Meu filho mais moço, Vinicius, acaba de chegar à avançada idade de 6 anos. Entre seus presentes de aniversário, ganhou um foguete Apollo de isopor, com propulsão a vento, invenção de um provável camelô da China.
Não sou dado a recordações proustianas, mas esse episódio me devolveu à infância. Ali pelos 9 de idade, no princípio dos anos 60, também ganhei uma réplica de foguete Apollo, trazida de presente dos Estados Unidos pelo único amigo próspero de meu pai — porque nós, os pais e filhos da classe média, raramente íamos muito além de Tribobó.
Como eu não tinha habilidade para montar as centenas de peças de meu foguete, recorri a um amigo mais velho, Ricardo, um ancião de cerca de 17 anos. Ele passou uma tarde inteira montando as peças do meu sonho.
Um parêntese. O Projeto Apollo começou nessa época, com o propósito de conquistar o espaço para os americanos. Eles já haviam levado uma surra dos russos, que tinham posto em órbita o satélite Sputnik, depois a cadela Laika, e por fim o primeiro astronauta, Yuri Gagárin. Em resposta, os americanos lançaram o Projeto Apollo, para chegar à Lua antes dos soviéticos. Fecha o parêntese.
O Ricardo montou com perícia e paciência todas as pecinhas do meu foguete. Fiquei ali, ao seu lado, pensando nos voos que faria no futuro, na Nasa da imaginação.
Fiz muitos planos para o meu foguete. Pensei em levá-lo ao colégio para exibi-lo aos colegas. Eu era apenas um menino latino-americano, sem parentes importantes e vindo do interior, mas imaginei que, graças ao meu foguete, ganharia prestígio com os amigos da beira-mar.
Quem sabe até eu conquistasse a simpatia de certa colega de turma, carioca da gema que, como supremo charme, usava precocemente aparelho nos dentes. Esclareço que tinha especial atração pelas meninas de aparelho, e não sabia que elas, meninas com ou sem aparelho, em geral não tinham interesse pelos foguetes. Enfim, me lembro de ter passado a noite em claro, ao lado do meu troféu, sonhando acordado.
O único problema é que eu era um menino arteiro, muito chegado a travessuras. Numa das manhãs seguintes, aprontei alguma. Não me lembro qual foi meu malfeito, mas devo ter implicado com meus irmãos, ou dito alguma coisa inconveniente, compulsão da qual nunca me livrei. Minha mãe era uma mulher dulcíssima, porém obstinada na educação dos filhos.
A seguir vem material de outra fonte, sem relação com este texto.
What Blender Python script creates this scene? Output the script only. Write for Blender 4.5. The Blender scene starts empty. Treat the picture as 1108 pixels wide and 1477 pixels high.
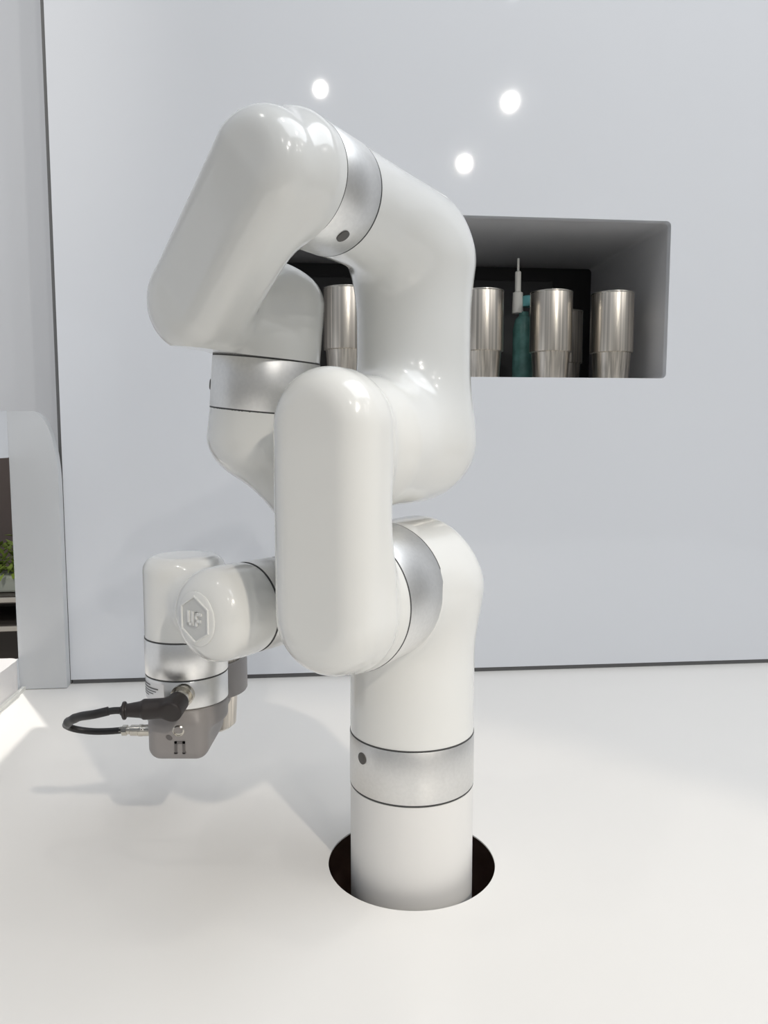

Fez menção de me sapecar um corretivo. Como eu tinha know-how de apanhar, me escondi atrás do sofá. Com isso, me tornei inalcançável para minha mãe. Em represália, ela passou a mão no primeiro objeto ao seu alcance —que, desgraçadamente, era o meu foguete —, e o atirou nas minhas costas. E meu sonho se despedaçou em mil caquinhos de plástico.
Foi assim que abandonei o Projeto Apollo.